§ Instructions to follow:
Repeat the listing in full, exactly as it stands.

§ Supplied information:
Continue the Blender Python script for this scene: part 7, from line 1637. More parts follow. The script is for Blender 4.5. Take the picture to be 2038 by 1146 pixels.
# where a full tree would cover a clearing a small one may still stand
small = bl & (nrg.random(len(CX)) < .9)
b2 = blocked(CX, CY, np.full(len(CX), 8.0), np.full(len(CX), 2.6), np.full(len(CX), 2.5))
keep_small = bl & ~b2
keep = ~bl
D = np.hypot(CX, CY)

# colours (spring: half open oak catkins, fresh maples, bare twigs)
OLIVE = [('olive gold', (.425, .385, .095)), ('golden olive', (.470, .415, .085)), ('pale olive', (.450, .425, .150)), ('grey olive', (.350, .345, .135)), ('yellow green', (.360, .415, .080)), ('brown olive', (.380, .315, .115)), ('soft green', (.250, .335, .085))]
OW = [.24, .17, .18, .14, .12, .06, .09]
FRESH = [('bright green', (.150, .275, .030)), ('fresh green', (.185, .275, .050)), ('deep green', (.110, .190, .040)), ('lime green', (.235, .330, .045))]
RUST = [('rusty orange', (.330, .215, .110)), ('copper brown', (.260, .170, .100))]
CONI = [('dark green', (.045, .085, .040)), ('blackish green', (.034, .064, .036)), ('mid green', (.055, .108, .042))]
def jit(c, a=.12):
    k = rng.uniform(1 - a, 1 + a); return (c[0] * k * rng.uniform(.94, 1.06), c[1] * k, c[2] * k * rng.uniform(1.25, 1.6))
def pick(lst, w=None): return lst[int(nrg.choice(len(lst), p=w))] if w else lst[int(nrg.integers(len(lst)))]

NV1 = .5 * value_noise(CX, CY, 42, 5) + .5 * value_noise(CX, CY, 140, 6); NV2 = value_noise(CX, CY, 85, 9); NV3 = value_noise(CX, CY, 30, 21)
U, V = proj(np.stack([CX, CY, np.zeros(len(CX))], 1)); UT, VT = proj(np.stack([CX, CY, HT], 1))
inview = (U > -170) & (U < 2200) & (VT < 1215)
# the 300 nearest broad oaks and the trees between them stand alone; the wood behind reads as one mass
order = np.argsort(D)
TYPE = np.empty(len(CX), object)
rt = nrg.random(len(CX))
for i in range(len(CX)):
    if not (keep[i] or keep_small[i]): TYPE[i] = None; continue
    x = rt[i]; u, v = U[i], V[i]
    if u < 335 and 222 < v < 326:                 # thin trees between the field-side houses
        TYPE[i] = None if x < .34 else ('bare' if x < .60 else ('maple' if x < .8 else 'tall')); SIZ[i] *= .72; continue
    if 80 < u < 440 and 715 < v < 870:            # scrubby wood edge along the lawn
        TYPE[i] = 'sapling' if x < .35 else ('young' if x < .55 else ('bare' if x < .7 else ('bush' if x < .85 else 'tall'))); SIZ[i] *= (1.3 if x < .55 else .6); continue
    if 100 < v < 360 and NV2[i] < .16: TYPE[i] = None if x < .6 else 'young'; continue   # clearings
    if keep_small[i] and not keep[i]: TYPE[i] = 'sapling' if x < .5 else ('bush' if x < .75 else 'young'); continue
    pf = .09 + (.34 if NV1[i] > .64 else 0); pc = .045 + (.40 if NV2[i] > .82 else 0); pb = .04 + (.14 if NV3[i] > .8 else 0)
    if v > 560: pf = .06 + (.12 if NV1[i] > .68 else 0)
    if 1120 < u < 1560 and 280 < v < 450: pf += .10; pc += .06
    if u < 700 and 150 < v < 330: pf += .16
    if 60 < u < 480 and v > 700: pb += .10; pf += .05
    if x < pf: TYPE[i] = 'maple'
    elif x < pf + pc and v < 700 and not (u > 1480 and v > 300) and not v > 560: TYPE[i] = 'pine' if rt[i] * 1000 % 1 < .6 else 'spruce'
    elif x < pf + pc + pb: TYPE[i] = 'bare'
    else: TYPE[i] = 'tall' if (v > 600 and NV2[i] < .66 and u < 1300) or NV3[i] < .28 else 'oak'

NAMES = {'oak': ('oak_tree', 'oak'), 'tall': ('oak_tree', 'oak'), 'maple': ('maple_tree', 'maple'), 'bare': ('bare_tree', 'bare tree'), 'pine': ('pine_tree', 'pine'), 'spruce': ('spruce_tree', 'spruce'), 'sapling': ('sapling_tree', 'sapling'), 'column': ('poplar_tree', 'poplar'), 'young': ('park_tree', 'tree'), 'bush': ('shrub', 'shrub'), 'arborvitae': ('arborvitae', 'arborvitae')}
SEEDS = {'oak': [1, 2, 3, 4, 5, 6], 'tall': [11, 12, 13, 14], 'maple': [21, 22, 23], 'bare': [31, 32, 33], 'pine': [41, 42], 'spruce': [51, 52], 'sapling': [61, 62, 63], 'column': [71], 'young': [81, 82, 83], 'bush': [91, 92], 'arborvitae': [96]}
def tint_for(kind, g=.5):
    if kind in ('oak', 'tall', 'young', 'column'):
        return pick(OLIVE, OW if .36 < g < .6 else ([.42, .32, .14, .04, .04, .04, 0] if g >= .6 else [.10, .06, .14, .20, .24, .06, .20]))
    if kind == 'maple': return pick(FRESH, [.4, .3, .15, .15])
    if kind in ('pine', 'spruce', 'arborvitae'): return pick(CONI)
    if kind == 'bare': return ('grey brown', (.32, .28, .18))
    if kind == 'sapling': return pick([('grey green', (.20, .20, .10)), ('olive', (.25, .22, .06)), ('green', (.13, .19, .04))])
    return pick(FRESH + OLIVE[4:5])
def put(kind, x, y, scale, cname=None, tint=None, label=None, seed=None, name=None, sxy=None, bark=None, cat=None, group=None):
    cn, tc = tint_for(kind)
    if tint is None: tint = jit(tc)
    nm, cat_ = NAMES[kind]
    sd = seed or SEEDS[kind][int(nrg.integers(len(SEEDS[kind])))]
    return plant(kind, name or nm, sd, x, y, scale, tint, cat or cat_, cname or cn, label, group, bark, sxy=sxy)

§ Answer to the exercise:
Continue the Blender Python script for this scene: part 7, from line 1637. More parts follow. The script is for Blender 4.5. Take the picture to be 2038 by 1146 pixels.
# where a full tree would cover a clearing a small one may still stand
small = bl & (nrg.random(len(CX)) < .9)
b2 = blocked(CX, CY, np.full(len(CX), 8.0), np.full(len(CX), 2.6), np.full(len(CX), 2.5))
keep_small = bl & ~b2
keep = ~bl
D = np.hypot(CX, CY)

# colours (spring: half open oak catkins, fresh maples, bare twigs)
OLIVE = [('olive gold', (.425, .385, .095)), ('golden olive', (.470, .415, .085)), ('pale olive', (.450, .425, .150)), ('grey olive', (.350, .345, .135)), ('yellow green', (.360, .415, .080)), ('brown olive', (.380, .315, .115)), ('soft green', (.250, .335, .085))]
OW = [.24, .17, .18, .14, .12, .06, .09]
FRESH = [('bright green', (.150, .275, .030)), ('fresh green', (.185, .275, .050)), ('deep green', (.110, .190, .040)), ('lime green', (.235, .330, .045))]
RUST = [('rusty orange', (.330, .215, .110)), ('copper brown', (.260, .170, .100))]
CONI = [('dark green', (.045, .085, .040)), ('blackish green', (.034, .064, .036)), ('mid green', (.055, .108, .042))]
def jit(c, a=.12):
    k = rng.uniform(1 - a, 1 + a); return (c[0] * k * rng.uniform(.94, 1.06), c[1] * k, c[2] * k * rng.uniform(1.25, 1.6))
def pick(lst, w=None): return lst[int(nrg.choice(len(lst), p=w))] if w else lst[int(nrg.integers(len(lst)))]

NV1 = .5 * value_noise(CX, CY, 42, 5) + .5 * value_noise(CX, CY, 140, 6); NV2 = value_noise(CX, CY, 85, 9); NV3 = value_noise(CX, CY, 30, 21)
U, V = proj(np.stack([CX, CY, np.zeros(len(CX))], 1)); UT, VT = proj(np.stack([CX, CY, HT], 1))
inview = (U > -170) & (U < 2200) & (VT < 1215)
# the 300 nearest broad oaks and the trees between them stand alone; the wood behind reads as one mass
order = np.argsort(D)
TYPE = np.empty(len(CX), object)
rt = nrg.random(len(CX))
for i in range(len(CX)):
    if not (keep[i] or keep_small[i]): TYPE[i] = None; continue
    x = rt[i]; u, v = U[i], V[i]
    if u < 335 and 222 < v < 326:                 # thin trees between the field-side houses
        TYPE[i] = None if x < .34 else ('bare' if x < .60 else ('maple' if x < .8 else 'tall')); SIZ[i] *= .72; continue
    if 80 < u < 440 and 715 < v < 870:            # scrubby wood edge along the lawn
        TYPE[i] = 'sapling' if x < .35 else ('young' if x < .55 else ('bare' if x < .7 else ('bush' if x < .85 else 'tall'))); SIZ[i] *= (1.3 if x < .55 else .6); continue
    if 100 < v < 360 and NV2[i] < .16: TYPE[i] = None if x < .6 else 'young'; continue   # clearings
    if keep_small[i] and not keep[i]: TYPE[i] = 'sapling' if x < .5 else ('bush' if x < .75 else 'young'); continue
    pf = .09 + (.34 if NV1[i] > .64 else 0); pc = .045 + (.40 if NV2[i] > .82 else 0); pb = .04 + (.14 if NV3[i] > .8 else 0)
    if v > 560: pf = .06 + (.12 if NV1[i] > .68 else 0)
    if 1120 < u < 1560 and 280 < v < 450: pf += .10; pc += .06
    if u < 700 and 150 < v < 330: pf += .16
    if 60 < u < 480 and v > 700: pb += .10; pf += .05
    if x < pf: TYPE[i] = 'maple'
    elif x < pf + pc and v < 700 and not (u > 1480 and v > 300) and not v > 560: TYPE[i] = 'pine' if rt[i] * 1000 % 1 < .6 else 'spruce'
    elif x < pf + pc + pb: TYPE[i] = 'bare'
    else: TYPE[i] = 'tall' if (v > 600 and NV2[i] < .66 and u < 1300) or NV3[i] < .28 else 'oak'

NAMES = {'oak': ('oak_tree', 'oak'), 'tall': ('oak_tree', 'oak'), 'maple': ('maple_tree', 'maple'), 'bare': ('bare_tree', 'bare tree'), 'pine': ('pine_tree', 'pine'), 'spruce': ('spruce_tree', 'spruce'), 'sapling': ('sapling_tree', 'sapling'), 'column': ('poplar_tree', 'poplar'), 'young': ('park_tree', 'tree'), 'bush': ('shrub', 'shrub'), 'arborvitae': ('arborvitae', 'arborvitae')}
SEEDS = {'oak': [1, 2, 3, 4, 5, 6], 'tall': [11, 12, 13, 14], 'maple': [21, 22, 23], 'bare': [31, 32, 33], 'pine': [41, 42], 'spruce': [51, 52], 'sapling': [61, 62, 63], 'column': [71], 'young': [81, 82, 83], 'bush': [91, 92], 'arborvitae': [96]}
def tint_for(kind, g=.5):
    if kind in ('oak', 'tall', 'young', 'column'):
        return pick(OLIVE, OW if .36 < g < .6 else ([.42, .32, .14, .04, .04, .04, 0] if g >= .6 else [.10, .06, .14, .20, .24, .06, .20]))
    if kind == 'maple': return pick(FRESH, [.4, .3, .15, .15])
    if kind in ('pine', 'spruce', 'arborvitae'): return pick(CONI)
    if kind == 'bare': return ('grey brown', (.32, .28, .18))
    if kind == 'sapling': return pick([('grey green', (.20, .20, .10)), ('olive', (.25, .22, .06)), ('green', (.13, .19, .04))])
    return pick(FRESH + OLIVE[4:5])
def put(kind, x, y, scale, cname=None, tint=None, label=None, seed=None, name=None, sxy=None, bark=None, cat=None, group=None):
    cn, tc = tint_for(kind)
    if tint is None: tint = jit(tc)
    nm, cat_ = NAMES[kind]
    sd = seed or SEEDS[kind][int(nrg.integers(len(SEEDS[kind])))]
    return plant(kind, name or nm, sd, x, y, scale, tint, cat or cat_, cname or cn, label, group, bark, sxy=sxy)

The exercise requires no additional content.